The news was announced by Friends of Blair Mountain, a group dedicated to the preservation of the Blair Mountain Battlefield, after site visits and meetings with the DEP revealed that a 1,000-foot buffer included in a Clean Water Act permit issued by the U.S. Army Corps of Engineers was absent from the state permit.

In 2009, the 1,600-acre battlefield was briefly added to the National Register of Historic Places, but was delisted after a successful campaign led by Alpha and Arch Coal, which has also received permits to mine near the battlefield.

In 1921, more than 10,000 miners attempting to unionize the southern West Virginia coalfields revolted against armed coal company guards in Logan County. The battle remains one of the largest civil uprisings in American history.

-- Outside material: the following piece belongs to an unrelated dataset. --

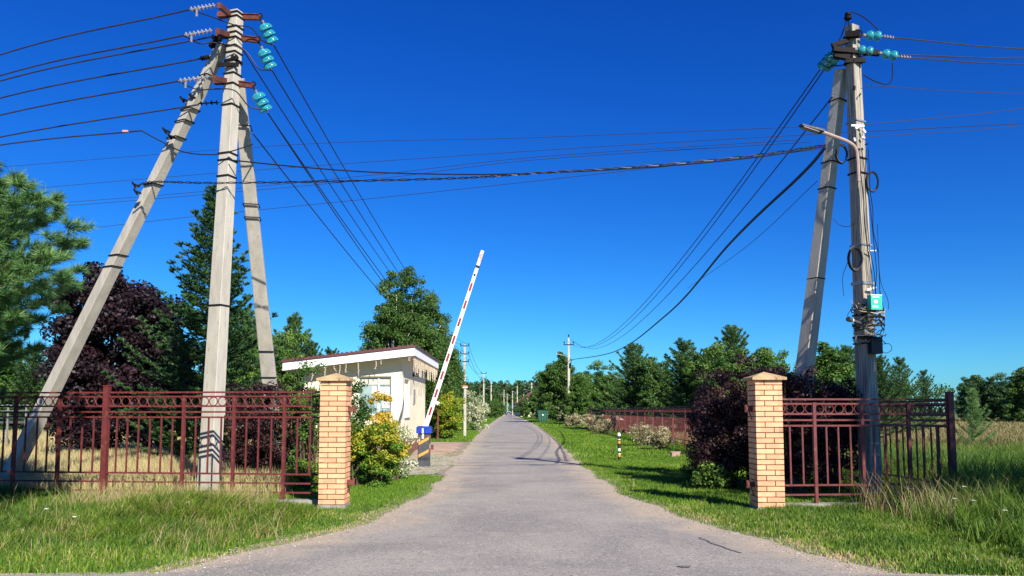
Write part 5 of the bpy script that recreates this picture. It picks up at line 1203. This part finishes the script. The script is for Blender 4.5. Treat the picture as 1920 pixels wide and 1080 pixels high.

Amid Debate, EPA Releases Proposed Selenium Criteria

By Brian Sewell

Selenium is often discharged from mountaintop removal coal mines and is difficult for mine operators to prevent and expensive to clean up — challenges that have favored environmental groups in lawsuits against coal companies. But federal standards for selenium proposed in May by the U.S. Environmental Protection Agency could make limits harder to test for and enforce.

The EPA’s proposed standards rely primarily on testing for the pollutant in fish tissue. Environmental groups contend that not only is a fish tissue-based system more expensive for states to enforce, but it will make it nearly impossible for citizens to exercise their rights under the Clean Water Act, since collecting fish to test for pollution generally requires a special permit.

Critics of the proposal also say it could be difficult to determine — and prove in court — exactly where fish may have accumulated illegal levels of selenium along waterways with multiple pollution discharge points.

The proposed standards also include water-based limits using a 30-day average concentration of the pollutant in streams.
While the standards themselves are not a regulation and do not include legally binding requirements, they could pave the way for states to adopt similarly complex testing methods and gain EPA approval.

Last year, the EPA approved weakened selenium standards in Kentucky, prompting a coalition of environmental groups including Appalachian Voices to sue the agency. West Virginia and Virginia have also moved to weaken standards.